*Given exercise*: Retype exactly the lines below, beginning with the first and ending with the line where "return m, m.node_tree, m.node_tree.nodes['Principled" appears.

*Material provided*:
>>>>

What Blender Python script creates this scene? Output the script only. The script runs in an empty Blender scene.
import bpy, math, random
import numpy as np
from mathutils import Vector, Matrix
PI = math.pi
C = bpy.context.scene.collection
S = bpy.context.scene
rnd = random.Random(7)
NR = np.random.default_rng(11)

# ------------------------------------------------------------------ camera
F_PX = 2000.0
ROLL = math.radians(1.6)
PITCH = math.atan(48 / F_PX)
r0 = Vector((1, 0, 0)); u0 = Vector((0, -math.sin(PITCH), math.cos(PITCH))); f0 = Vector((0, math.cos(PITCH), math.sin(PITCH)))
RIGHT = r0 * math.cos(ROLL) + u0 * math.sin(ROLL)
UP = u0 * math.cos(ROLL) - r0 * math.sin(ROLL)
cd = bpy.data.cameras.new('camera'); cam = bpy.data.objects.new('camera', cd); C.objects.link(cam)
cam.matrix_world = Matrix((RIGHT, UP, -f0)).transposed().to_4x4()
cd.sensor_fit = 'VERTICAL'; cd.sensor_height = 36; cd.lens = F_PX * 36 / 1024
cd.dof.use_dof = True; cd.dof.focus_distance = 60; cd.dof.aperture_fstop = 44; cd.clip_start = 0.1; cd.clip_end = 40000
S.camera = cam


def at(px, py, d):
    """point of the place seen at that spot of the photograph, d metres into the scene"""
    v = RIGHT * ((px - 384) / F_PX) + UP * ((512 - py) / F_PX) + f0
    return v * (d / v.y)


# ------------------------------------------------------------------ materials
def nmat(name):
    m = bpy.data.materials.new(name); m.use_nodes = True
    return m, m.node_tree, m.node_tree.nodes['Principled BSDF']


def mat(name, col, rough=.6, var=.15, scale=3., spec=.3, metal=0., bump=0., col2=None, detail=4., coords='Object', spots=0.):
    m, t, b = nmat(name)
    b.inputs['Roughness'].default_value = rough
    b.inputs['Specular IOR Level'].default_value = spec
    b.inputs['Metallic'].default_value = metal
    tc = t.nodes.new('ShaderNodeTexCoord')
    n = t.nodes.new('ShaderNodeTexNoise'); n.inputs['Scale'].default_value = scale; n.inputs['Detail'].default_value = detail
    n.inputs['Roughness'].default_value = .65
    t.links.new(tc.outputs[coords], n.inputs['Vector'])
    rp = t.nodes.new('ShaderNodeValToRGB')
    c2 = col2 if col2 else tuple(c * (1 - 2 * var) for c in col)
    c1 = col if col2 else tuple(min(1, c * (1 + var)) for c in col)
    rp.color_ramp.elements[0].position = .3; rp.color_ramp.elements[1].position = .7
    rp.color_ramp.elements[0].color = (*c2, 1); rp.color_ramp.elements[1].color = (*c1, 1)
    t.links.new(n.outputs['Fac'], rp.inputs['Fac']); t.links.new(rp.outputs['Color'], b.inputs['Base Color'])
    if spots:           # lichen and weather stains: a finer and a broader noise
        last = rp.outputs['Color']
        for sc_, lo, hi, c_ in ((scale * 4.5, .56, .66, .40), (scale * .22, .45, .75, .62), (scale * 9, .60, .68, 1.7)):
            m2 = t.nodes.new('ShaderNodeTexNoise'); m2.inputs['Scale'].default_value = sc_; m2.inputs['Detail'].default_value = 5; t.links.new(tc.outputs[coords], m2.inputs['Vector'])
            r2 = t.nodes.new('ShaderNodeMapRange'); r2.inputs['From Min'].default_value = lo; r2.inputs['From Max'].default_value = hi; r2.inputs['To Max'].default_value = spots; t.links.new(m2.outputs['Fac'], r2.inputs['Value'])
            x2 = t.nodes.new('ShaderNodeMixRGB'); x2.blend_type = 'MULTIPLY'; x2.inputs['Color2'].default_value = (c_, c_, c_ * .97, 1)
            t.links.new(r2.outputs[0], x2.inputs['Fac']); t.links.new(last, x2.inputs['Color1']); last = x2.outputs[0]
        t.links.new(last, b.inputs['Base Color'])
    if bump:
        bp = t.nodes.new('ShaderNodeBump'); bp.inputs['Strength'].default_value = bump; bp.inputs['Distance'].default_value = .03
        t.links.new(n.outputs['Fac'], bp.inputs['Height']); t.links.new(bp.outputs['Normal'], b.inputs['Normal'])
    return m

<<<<

*Result of this exercise*:
What Blender Python script creates this scene? Output the script only. The script runs in an empty Blender scene.
import bpy, math, random
import numpy as np
from mathutils import Vector, Matrix
PI = math.pi
C = bpy.context.scene.collection
S = bpy.context.scene
rnd = random.Random(7)
NR = np.random.default_rng(11)

# ------------------------------------------------------------------ camera
F_PX = 2000.0
ROLL = math.radians(1.6)
PITCH = math.atan(48 / F_PX)
r0 = Vector((1, 0, 0)); u0 = Vector((0, -math.sin(PITCH), math.cos(PITCH))); f0 = Vector((0, math.cos(PITCH), math.sin(PITCH)))
RIGHT = r0 * math.cos(ROLL) + u0 * math.sin(ROLL)
UP = u0 * math.cos(ROLL) - r0 * math.sin(ROLL)
cd = bpy.data.cameras.new('camera'); cam = bpy.data.objects.new('camera', cd); C.objects.link(cam)
cam.matrix_world = Matrix((RIGHT, UP, -f0)).transposed().to_4x4()
cd.sensor_fit = 'VERTICAL'; cd.sensor_height = 36; cd.lens = F_PX * 36 / 1024
cd.dof.use_dof = True; cd.dof.focus_distance = 60; cd.dof.aperture_fstop = 44; cd.clip_start = 0.1; cd.clip_end = 40000
S.camera = cam


def at(px, py, d):
    """point of the place seen at that spot of the photograph, d metres into the scene"""
    v = RIGHT * ((px - 384) / F_PX) + UP * ((512 - py) / F_PX) + f0
    return v * (d / v.y)


# ------------------------------------------------------------------ materials
def nmat(name):
    m = bpy.data.materials.new(name); m.use_nodes = True
    return m, m.node_tree, m.node_tree.nodes['Principled BSDF']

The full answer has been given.